Pamphlet guides, aids undocumented students

By Ryan Geller, News Editor

Creators of Contra Costa College’s information pamphlet for undocumented students are delaying the publication of the latest version so the most up-to-date information can be included.

The recent U.S. District Court injunction and the congressional bargaining on immigration that is playing out this week are the latest tectonic shifts that have held up the ‘Keeping the Dream Alive” pamphlet, STEM Councilor Lorena González said.

González expects the updated version, as well as a Spanish language translation, to be out by the end of February.

The current version, now available in the Student Services Center, contains key facts about the potential termination of the Deferred Action for Childhood Arrivals program (DACA). It also includes a step-by-step guide on applying for California financial aid and scholarships/grants, a list of legal and educational resources and a “know your rights” informational card.

The pamphlet includes a memorandum from Jacob Knapp, acting general counsel for the California Community College Chancellor’s Office.

“The ‘unwinding’ of DACA does not impact a student’s ability to attend our colleges, qualify for an exemption from non-resident tuition fees under AB540, or to apply for financial aid under the provisions of the California Dream Act,” he said. “AB540 and the California Dream Act are state programs that are entirely separate and distinct from DACA.”

The “Keeping the Dream Alive” pamphlet was first published two and a half years ago at CCC as a project to help undocumented students understand the educational path that laws like AB540 and the California Dream Act offer, Student Equity Coordinator Mayra Padilla said.

Faculty involved with the CCC equity plan asked then student Valeria Avila to lead the effort, Padilla said. Avila pulled together a group of undocumented students and posed the question: “What would you like to have known about navigating the educational system?”

The original pamphlet was a collection of the answers to this question, along with a list of additional resources.

The project was edited with the help of González who added a section on managing mental health to the recent publications of the pamphlet.

“You have to take into account the emotional roller coaster that undocumented students have in transitioning from one country to another, and then add to that the fear of disclosing your status or information and thinking, ‘Am I going to be supported?’”  González said.
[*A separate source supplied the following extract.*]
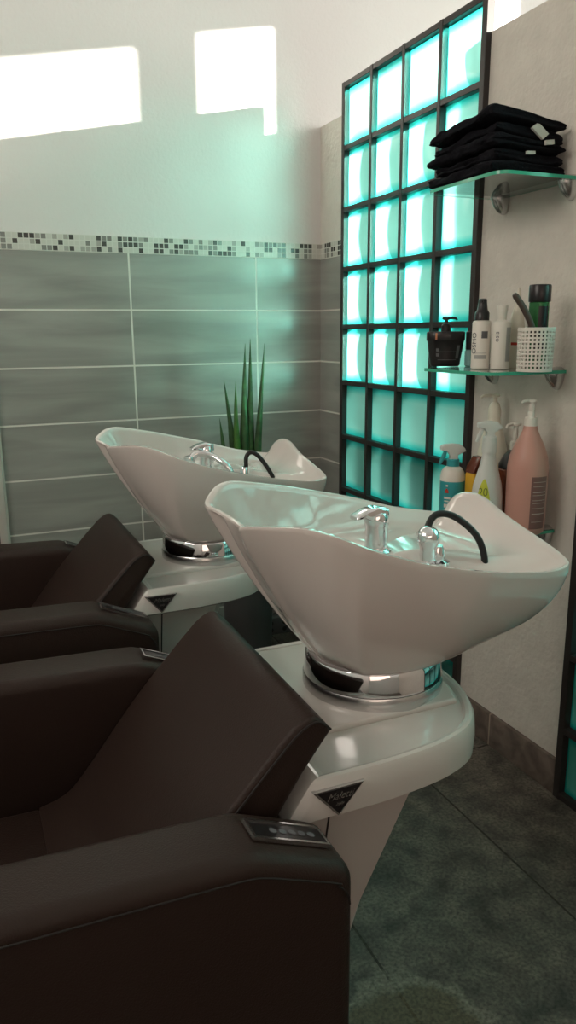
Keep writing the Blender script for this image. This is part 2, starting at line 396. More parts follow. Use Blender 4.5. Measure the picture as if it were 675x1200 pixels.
# ------------------------------------------------------------ shampoo basin station (built once around its own base, then copied)
BX, BY = -.77, -1.80
def basin_mesh():
    C = Vector((BX, BY, 0))
    # rim (x, y, z): starts on the near side of the neck notch and runs along the near side to the back and round
    near = [(-1.047, .085, .963), (-1.018, .128, .970), (-.984, .163, .972), (-.958, .184, .967), (-.934, .196, .958), (-.89, .208, .939), (-.807, .215, .911), (-.735, .210, .892), (-.68, .200, .878), (-.624, .186, .865), (-.56, .170, .852), (-.507, .155, .843), (-.47, .143, .842), (-.452, .128, .847)]
    back = [(-.4555, .10, .861), (-.463, .055, .877), (-.468, 0, .893), (-.466, -.045, .905), (-.463, -.085, .916), (-.465, -.118, .922), (-.470, -.148, .920), (-.477, -.170, .910), (-.484, -.182, .895), (-.490, -.187, .880)]
    far = [(-.503, -.189, .874), (-.56, -.195, .883), (-.61, -.200, .893), (-.67, -.208, .910), (-.726, -.210, .926), (-.80, -.206, .944), (-.863, -.192, .960), (-.93, -.172, .975), (-.975, -.158, .984), (-1.005, -.140, .984), (-1.030, -.113, .975), (-1.047, -.085, .963)]
    notch = [(-1.034, -.055, .955), (-1.022, -.02, .947), (-1.020, .015, .944), (-1.024, .045, .948), (-1.034, .066, .952)]
    rim = catmull([Vector((x, BY-s, z)) for x, s, z in near+back+far+notch], 7, True)
    n = len(rim)
    nn = len(near)*5
    def ang(p): return math.atan2(p.y-BY, p.x-BX)
    bm = bmesh.new(); rows = []
    def is_front(i):  # 0..1 how far the point belongs to the neck side
        a = abs(abs(ang(rim[i]))-math.pi)      # 0 at the neck
        return max(0, 1-a/.95)
    outer = []
    K = 26
    for k in range(K+1):
        t = k/K; row = []
        for i, p in enumerate(rim):
            a = ang(p); fr = is_front(i)
            mm = 1.0+.75*min(1, fr*1.6) + .12*abs(math.sin(a))
            th = t*math.pi/2
            fx = max(0, math.cos(th))**mm; fz = 1-max(0, math.sin(th))**mm if k else 1
            br = .112; bp = Vector((BX+br*math.cos(a), BY+br*math.sin(a)))
            base_z = .697
            xy = bp+(Vector((p.x, p.y))-bp)*fx
            z = base_z+(p.z-base_z)*fz
            # groove between the wing and the neck tongue
            for s, w_ in ((1, 1), (-1, 1)):
                d = abs(a)-(math.pi-.225)
                if a*s > 0: continue
                g = math.exp(-(d/(.040 if d > 0 else .022))**2)*min(1, t*9)*max(0, 1-t/.72)**.6*.011
                xy = xy-(xy-Vector((BX, BY))).normalized()*g
            row.append(Vector((xy.x, xy.y, z)))
        outer.append(row)
    # inner surface
    H = lambda x, y: .868+.035*max(0, min(1, (-.80-x)/.2)) - .115*math.exp(-(((x+.895)/.105)**2+((y-BY)/.115)**2)**1.6) - .03*max(0, min(1, (x+.66)/.2))
    inner = []
    T = [1.0, .985, .965, .94, .90, .86, .82, .77, .72, .66, .6, .54, .48, .42, .36, .3, .24, .18, .12, .06]
    for t in T:
        row = []
        for p in rim:
            d = Vector((p.x-BX+.03, p.y-BY)); L_ = d.length
            d2 = d*(1-.013/L_)*t
            x, y = BX-.03+d2.x, BY+d2.y
            h = min(H(x, y), p.z-.02)
            q = max(0, (t-.72)/.28); g = q**1.9
            row.append(Vector((x, y, h+(p.z-h)*g)))
        inner.append(row)
    rimrow = [Vector((p.x*.5+q.x*.5, p.y*.5+q.y*.5, p.z+.004)) for p, q in zip(rim, inner[0])]
    o1 = [p+Vector((0, 0, .0025))-(p-rimrow[i])*.12 for i, p in enumerate(rim)]
    allrows = outer[::-1]+[o1, rimrow]+inner
    V = [[bm.verts.new(v) for v in r] for r in allrows]
    for a, b in zip(V, V[1:]):
        for i in range(n):
            bm.faces.new((a[i], a[(i+1) % n], b[(i+1) % n], b[i]))
    bm.faces.new(V[-1]); bm.faces.new(V[0][::-1])
    return bm

def platform_mesh():
    top = [(-1.003, -2.040), (-.996, -2.047), (-.90, -2.047), (-.82, -2.041), (-.755, -2.028), (-.70, -2.002), (-.662, -1.955), (-.635, -1.89), (-.624, -1.82), (-.628, -1.74), (-.645, -1.67), (-.675, -1.61), (-.715, -1.588), (-.78, -1.576), (-.996, -1.576), (-1.003, -1.583)]
    pts = [Vector((x, y, 0)) for x, y in top]
    sm = []
    for i in range(len(pts)):
        a, b, c, d = pts[i-1], pts[i], pts[(i+1) % len(pts)], pts[(i+2) % len(pts)]
        for k in range(4):
            t = k/4
            if i in (len(pts)-1, 0, 1, 13, 14): sm.append(b.lerp(c, t))
            else: sm.append(.5*((2*b)+(c-a)*t+(2*a-5*b+4*c-d)*t*t+(3*b-a-3*c+d)*t**3))
    cx, cy = -.82, -1.805
    bm = bmesh.new(); n = len(sm)
    def ring(off, z, slope=0):
        r = []
        for i, p in enumerate(sm):
            t = (sm[(i+1) % n]-sm[i-1]).normalized(); nrm = Vector((-t.y, t.x, 0))
            if nrm.dot(p-Vector((cx, cy, 0))) < 0: nrm = -nrm
            q = p+nrm*off
            dx = 0; zz = z
            if slope:
                k = max(0, (-.985-p.x)/.018); dx = -.040*min(1, k)*slope
                zz = z
            r.append(bm.verts.new((q.x+dx, q.y, zz)))
        return r
    R_ = [ring(-.025, .560, 1), ring(-.008, .562, 1), ring(0, .568, 1), ring(.002, .595, .5), ring(.0, .622, .08), ring(-.004, .629), ring(-.009, .631), ring(-.015, .629), ring(-.019, .6235), ring(-.026, .6225)]
    for a, b in zip(R_, R_[1:]):
        for i in range(n): bm.faces.new((a[i], a[(i+1) % n], b[(i+1) % n], b[i]))
    bm.faces.new(R_[0][::-1]); bm.faces.new(R_[-1])
    # raised plateau under the bowl
    prism(bm, [(-.985, -1.925), (-.675, -1.925), (-.655, -1.87), (-.650, -1.80), (-.655, -1.72), (-.69, -1.64), (-.73, -1.60), (-.985, -1.60)], 'z', .620, .6325, .005, 3)
    return bm

def make_station():
    root = empty('wash_basin_station', (BX, BY, 0), '', 'shampoo basin')
    inv = (-BX, -BY, 0)
    def part(name, bm, material, parent=None, smooth=True):
        bmesh.ops.translate(bm, verts=bm.verts[:], vec=inv)
        return from_bm(name, bm, material, parent or root, smooth)
    part('basin_bowl', basin_mesh(), m_ceramic, smooth=50)
    part('platform', platform_mesh(), m_plastic, smooth=35)
    # chrome swivel ring
    bm = bmesh.new(); lathe(bm, [(.114, .655), (.1235, .656), (.1205, .689), (.117, .695), (.108, .699)], BX, BY, 0, 72)
    part('swivel_ring', bm, m_chrome, smooth=30)
    bm = bmesh.new(); lathe(bm, [(.118, .626), (.1245, .629), (.1255, .636), (.1255, .650), (.123, .6545), (.112, .6555)], BX, BY, 0, 72)
    part('ring_base', bm, m_satin, smooth=30)
    # pedestal column
    bm = bmesh.new()
    lv = [(.0, -1.00, -.905, -1.89, -1.71), (.30, -1.01, -.855, -1.945, -1.665), (.562, -1.02, -.785, -2.005, -1.60)]
    vs = []
    for z, xa, xb, ya, yb in lv:
        r_ = .02
        vs.append([bm.verts.new(c) for c in ((xa, ya, z), (xb-r_, ya, z), (xb, ya+r_, z), (xb, yb-r_, z), (xb-r_, yb, z), (xa, yb, z))])
    for a, b in zip(vs, vs[1:]):
        for i in range(6): bm.faces.new((a[i], a[(i+1) % 6], b[(i+1) % 6], b[i]))
    bm.faces.new(vs[0][::-1]); bm.faces.new(vs[-1])
    ped = part('pedestal', bm, m_plastic2, smooth=30)
    bm = bmesh.new()
    for (z0, y0), (z1, y1) in (((.01, -1.8915), (.30, -1.9455)), ((.30, -1.9455), (.56, -2.005))):
        tube(bm, [(-.955+.06*z0*0, y0, z0), (-.955, y1, z1)], .0016, 6)
    part('panel_gap', bm, m_black, ped)
    # triangular badge
    Y = -2.0495
    bm = bmesh.new(); prism(bm, [(-1.008, .6165), (-.925, .6165), (-.9665, .570)], 'y', Y-.003, Y+.004, .001, 2)
    bd = part('badge', bm, m_satin, smooth=20)
    bm = bmesh.new(); prism(bm, [(-1.001, .614), (-.931, .614), (-.9665, .5745)], 'y', Y-.0042, Y-.0028)
    part('badge_face', bm, m_black, bd, False)
    mt = Matrix.Translation((-.966-BX, Y-.0045-BY, .6035)) @ Matrix.Rotation(R(90), 4, 'X')
    text_mesh('badge_lettering', 'Maletti', .0150, m_satin, bd, mt, .5)
    mt = Matrix.Translation((-.966-BX, Y-.0045-BY, .591)) @ Matrix.Rotation(R(90), 4, 'X')
    text_mesh('badge_lettering', 'italy', .0075, m_satin, bd, mt, .4)
    # mixer tap
    fx, fy, fz = -.752, -1.775, .862
    bm = bmesh.new(); lathe(bm, [(.026, 0), (.027, .004), (.022, .008), (.0205, .012), (.0205, .050), (.022, .052), (.022, .066), (.018, .074), (.008, .078), (.002, .079)], fx, fy, fz, 36)
    tap = part('mixer_tap', bm, m_chrome)
    bm = bmesh.new(); prism(bm, [(fx+.019, fz+.060), (fx+.018, fz+.080), (fx-.006, fz+.085), (fx-.028, fz+.080), (fx-.046, fz+.071), (fx-.047, fz+.065), (fx-.030, fz+.067), (fx-.016, fz+.060)], 'y', fy-.016, fy+.016, .005, 3)
    part('tap_lever', bm, m_chrome, tap)
    return root
def add_sprayer(root, hanging):
    inv = (-BX, -BY, 0)
    def part(name, bm, material, parent=None):
        bmesh.ops.translate(bm, verts=bm.verts[:], vec=inv); return from_bm(name, bm, material, parent or root)
    hx, hy, hz = -.690, -1.845, .845
    bm = bmesh.new(); lathe(bm, [(.022, 0), (.022, .006), (.014, .010), (.012, .030), (.010, .034)], hx+.028, hy+.012, hz, 28)
    base = part('sprayer_socket', bm, m_chrome)
    if not hanging:
        bm = bmesh.new()
        lathe(bm, [(.006, 0), (.013, .003), (.0145, .012), (.0135, .020), (.015, .026), (.019, .033), (.0205, .042), (.019, .051), (.014, .058), (.006, .062), (.001, .0625)], hx, hy, hz+.012, 28)
        sp = part('hand_sprayer', bm, m_chrome)
        hose = [(hx+.008, hy+.004, hz+.035), (hx+.006, hy+.012, hz+.066), (hx+.028, hy+.02, hz+.087), (hx+.062, hy+.015, hz+.082), (hx+.098, hy+.0, hz+.050), (hx+.112, hy-.01, hz+.012), (hx+.114, hy-.012, hz-.03)]
    else:
        bm = bmesh.new()
        tube(bm, catmull([(hx-.115, hy+.05, hz+.060), (hx-.095, hy+.048, hz+.074), (hx-.06, hy+.03, hz+.068), (hx-.03, hy+.0, hz+.045), (hx-.012, hy-.01, hz+.012)], 5), [.010]*4+[.009]*17, 14)
        lathe(bm, [(.004, -.012), (.014, -.010), (.0165, 0), (.014, .010), (.004, .013)], hx-.118, hy+.05, hz+.058, 24)
        sp = part('hand_sprayer', bm, m_chrome)
        hose = [(hx+.035, hy+.012, hz+.02), (hx+.036, hy+.014, hz+.060), (hx+.052, hy+.012, hz+.073), (hx+.075, hy+.004, hz+.055), (hx+.105, hy-.006, hz+.005), (hx+.114, hy-.012, hz-.03)]
    bm = bmesh.new(); pts = catmull(hose, 8); tube(bm, pts, .0062, 14); part('sprayer_hose', bm, m_rubber)
st = make_station()
st2 = copy_tree(st)
add_sprayer(st, False); add_sprayer(st2, True)
tag(st, 'nearer white ceramic shampoo basin on chrome ring and white pedestal, sprayer upright', 'shampoo basin', 'shampoo basins in a row')
tag(st2, 'farther white ceramic shampoo basin near the tiled back wall, beside the green plant', 'shampoo basin', 'shampoo basins in a row')
DX, DY = -.028, .90
st2.location = (BX+DX, BY+DY, 0)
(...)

She said the threat is not just deportation but possibly being separated from your family.

Gonzales said it is important to have good mental health resources available so undocumented students can have tools to remain focused through the challenges happening at the same time.

The upcoming publication of “Keeping the Dream Alive” will also include a Spanish language version translated by González.

The guide is for undocumented students but also for family and friends because there are many mixed status families.

“The guide is also geared for faculty and staff. As an educational institution we are under the Family Educational Rights and Privacy Act,” Gonzalez said.

The pamphlet notes that FERPA is a federal law that protects the privacy of student education records.

On the back cover of the pamphlet is a poem by Roxana Amparo, who is an undocumented student at CCC. The last lines of the poem are in Spanish: “Mujer de color, sin documentos. No peso nada para viento. Para si no hoy, cuando sera mi tiempo?”

Amparo offered this version in English: “Although I am an undocumented woman of color, I am weightless. I cannot be stopped.”